There was a time, not that long ago, where I spent about a year eating in a way that felt controlled, calm and principled. I cooked a lot and enjoyed it. I walked about 3 miles a day and LOVED that in a way that I never thought I could. During that year, I lost about 40 lbs. There were certainly many benefits to that--snazzier clothes, more energy, fewer aches and pains, many compliments from others. But the coolest part, to me, was that for once I felt as if I were in control. I keep coming back to the word calm. I felt calm, unharried, optimistic...and I began to enjoy being in my own skin for the first time since maybe ever. I started paying more attention to makeup, started getting my eyebrows done and wearing toenail polish...all these little things that just made me feel female. Feminine.
And that was really, really cool.
Me and the whole femininity thing…we have kind of a troubled relationship. When I was in kindergarten at age 5, I remember trying to get the little boys to play with me by telling then that my name was really Tiger. (Somehow, they didn't buy it.) I have this absurdly traumatic memory from around the same time of this little Springtime pageant we had to put on, where all the kids had to pair up, and the boys got to be vegetables and the girls got to be flowers. You and your partner decided what kind of flower/vegetable to be and then you (and your mom and dad) made costumes for the show. No other little girl would pair up with me, and the teachers wouldn’t let me be a vegetable with the boys, so some adult had to intervene on my behalf and talk two other happily paired up little flowers into letting me crash their twosome. I was a poppy, and the tallest flower on the stage. It sucked.

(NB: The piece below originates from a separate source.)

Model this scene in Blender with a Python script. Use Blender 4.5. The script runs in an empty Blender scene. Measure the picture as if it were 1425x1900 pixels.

I was always tall, always chubby, always more into shorts and sneakers than dresses and barrettes (though, sadly, I was not athletic). I was also one of the earliest girls in elementary school to hit puberty, and oh! The agony. Tall, curvy, bezitted me, with the braces and glasses everyone else got two years later. Odd how my premature female-ness made me feel even more at odds with femininity.
By high school I was dressing so androgynously that I got in trouble once for not responding when the assistant principal addressed me as “young man.” It was the early 1980s, which meant I could and did take refuge in polo shirts, Shetland sweaters, loafers—what all the preppy girls and boys were wearing.
Finally in college I started steppin’ out a little…a jazzy new wave haircut, makeup, even daring to experiment with the clothes a little. But I still wanted to feel girly, and I didn’t. I didn’t, in fact, until my mid-thirties, when I lost the weight mentioned in the first paragraph. Suddenly it began to work for me…and I began to claim it and nurture it. But then, I got into a relationship and started to gain again. I think, much as I enjoyed feeling feminine for once, there was some pressure there too. I felt conspicuous and public. People commented on my weight loss, looked at my body, began to expect things from me. Like more weight loss, for one. And I wasn’t prepared. This time, however, I know what to expect. I hope that knowledge will be enough to keep me from retreating to the comfort of my fat and my invisibility.